Review: Chef
There are surprisingly few great films about food. Sideways, kind of. Ratatouille, if you can count a movie about an animated rat in a list of films about food. Silence of the Lambs?
Chef can now steak a claim (pun intended) to be one of the definitive culinary movies, featuring food-porn worthy of an M&S advert intercut with a touching, sharply scripted – if ever-so-slightly hackneyed – story about following your dreams, juggling creativity and reality, and finding one’s self.
Actor/director John Favreau plays the eponymous chef Carl Casper, a Los Angeles haute cuisine magician who was once the belle of the foodie ball. But somewhere along the line he lost his razzle-dazzle; he’s now a middle-aged divorcee with a kid he barely knows, running a kitchen that plods along on the strength of his former glories. His creative drive remains but the locals expect the same dishes week-in week-out (his attempt to introduce sweetbreads – “guts” as his boss describes them – resulted in no orders whatsoever). As the proprietor (Dustin Hoffman) explains: “If you went to see the Stones and they didn’t play Satisfaction, you’d be disappointed, right?”
Things come to a head when an oily food writer (a wonderfully bemused Oliver Platt) dubbed the “most powerful critic in the town” pens a scathing, not to mention personal, missive. A sorry chain of events involving Twitter and a molten chocolate lava cake ensues, the upshot being that Caspar is a) A dubious YouTube star and b) Unemployed. In true indie-movie fashion, Caspar responds by renovating a decrepit food-wagon, driving it through iconic American locales, including New Orleans and Houston, and flogging Cuban sandwiches, rediscovering his mojo in the process.
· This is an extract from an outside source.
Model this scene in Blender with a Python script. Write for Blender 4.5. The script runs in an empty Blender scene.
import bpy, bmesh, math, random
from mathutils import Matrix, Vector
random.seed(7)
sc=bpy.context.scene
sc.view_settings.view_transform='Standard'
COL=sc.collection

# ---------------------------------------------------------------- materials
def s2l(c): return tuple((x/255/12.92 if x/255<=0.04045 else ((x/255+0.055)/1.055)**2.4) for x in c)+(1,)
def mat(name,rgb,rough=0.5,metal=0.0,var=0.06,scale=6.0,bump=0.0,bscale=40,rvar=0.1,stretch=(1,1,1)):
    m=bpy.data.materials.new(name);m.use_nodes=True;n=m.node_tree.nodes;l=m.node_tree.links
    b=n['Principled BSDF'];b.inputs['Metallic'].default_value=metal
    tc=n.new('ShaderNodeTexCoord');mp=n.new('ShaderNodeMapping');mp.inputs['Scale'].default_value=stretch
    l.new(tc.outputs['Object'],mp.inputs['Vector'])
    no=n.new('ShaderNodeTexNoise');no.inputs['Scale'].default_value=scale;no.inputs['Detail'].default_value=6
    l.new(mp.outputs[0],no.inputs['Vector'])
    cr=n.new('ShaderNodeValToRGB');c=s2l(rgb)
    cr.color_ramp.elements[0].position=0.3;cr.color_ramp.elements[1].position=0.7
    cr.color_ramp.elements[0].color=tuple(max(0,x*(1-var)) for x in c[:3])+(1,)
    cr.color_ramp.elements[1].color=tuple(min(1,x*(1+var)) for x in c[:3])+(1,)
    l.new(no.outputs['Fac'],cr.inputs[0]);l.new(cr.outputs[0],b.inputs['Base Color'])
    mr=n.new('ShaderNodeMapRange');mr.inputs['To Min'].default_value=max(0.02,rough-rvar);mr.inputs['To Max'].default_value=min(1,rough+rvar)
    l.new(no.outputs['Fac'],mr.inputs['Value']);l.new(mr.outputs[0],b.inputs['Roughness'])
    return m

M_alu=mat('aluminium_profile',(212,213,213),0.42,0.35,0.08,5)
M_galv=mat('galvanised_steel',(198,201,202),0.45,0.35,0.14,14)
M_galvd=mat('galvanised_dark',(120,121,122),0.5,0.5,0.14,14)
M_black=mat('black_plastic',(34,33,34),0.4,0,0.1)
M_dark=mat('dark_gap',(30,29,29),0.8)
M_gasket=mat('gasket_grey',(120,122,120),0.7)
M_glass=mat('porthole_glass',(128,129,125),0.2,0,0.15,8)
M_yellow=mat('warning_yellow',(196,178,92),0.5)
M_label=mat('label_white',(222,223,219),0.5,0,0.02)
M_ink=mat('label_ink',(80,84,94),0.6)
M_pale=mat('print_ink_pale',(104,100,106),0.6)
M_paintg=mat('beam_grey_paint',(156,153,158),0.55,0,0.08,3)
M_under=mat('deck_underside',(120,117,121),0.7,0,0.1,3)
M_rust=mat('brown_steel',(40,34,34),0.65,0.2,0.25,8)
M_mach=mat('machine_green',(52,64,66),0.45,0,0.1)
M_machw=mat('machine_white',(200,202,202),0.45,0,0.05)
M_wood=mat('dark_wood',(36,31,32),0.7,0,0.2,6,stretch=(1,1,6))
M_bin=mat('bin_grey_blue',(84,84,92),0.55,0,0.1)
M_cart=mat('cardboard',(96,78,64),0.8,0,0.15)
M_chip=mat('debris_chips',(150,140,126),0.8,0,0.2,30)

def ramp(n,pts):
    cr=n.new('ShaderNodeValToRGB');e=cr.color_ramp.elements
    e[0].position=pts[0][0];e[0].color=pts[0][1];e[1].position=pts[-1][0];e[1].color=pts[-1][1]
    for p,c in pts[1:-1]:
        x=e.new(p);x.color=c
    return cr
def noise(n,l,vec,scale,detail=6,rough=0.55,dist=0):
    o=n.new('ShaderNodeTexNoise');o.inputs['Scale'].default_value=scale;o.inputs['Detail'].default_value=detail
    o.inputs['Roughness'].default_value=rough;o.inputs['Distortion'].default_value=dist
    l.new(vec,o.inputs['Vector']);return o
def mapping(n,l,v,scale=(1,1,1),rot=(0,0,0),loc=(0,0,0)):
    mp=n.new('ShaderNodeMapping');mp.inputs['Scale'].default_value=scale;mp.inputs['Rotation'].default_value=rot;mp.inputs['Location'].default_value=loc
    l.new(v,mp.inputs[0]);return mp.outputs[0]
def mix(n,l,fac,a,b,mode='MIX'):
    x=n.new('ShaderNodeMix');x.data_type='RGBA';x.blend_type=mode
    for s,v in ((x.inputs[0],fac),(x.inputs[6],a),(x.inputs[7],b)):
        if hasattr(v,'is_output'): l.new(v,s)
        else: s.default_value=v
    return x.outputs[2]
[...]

Chef follows in the footsteps of movies like Little Miss Sunshine, with the road-trip providing a neat metaphor for Caspar’s personal journey. But it isn’t an indie movie: it’s directed by the guy behind Iron Man, one of the most profitable franchises of all time. Favreau – who is brilliant as the bolshie but fragile chef, filled with doubt and a glassy-eyed self-pity – commands a big enough budget to cast Scarlett Johansson as a front of house girl. She’s great, but the size of the part seems a little below her. He also calls in Robert Downey Jr (star of Iron Man) as the ex-husband of Caspar’s ex-wife, resulting in one of the best comic turns of the year.
There are parallels between Caspar and Favreau – both are former darlings of their trades who became subsumed into the establishment – but for the most part Chef is a molten chocolate lava cake of a movie: soft centred, comforting and entirely satisfying. It’s worth every one of its five (Michelin) stars. Just don’t go to see it on an empty stomach.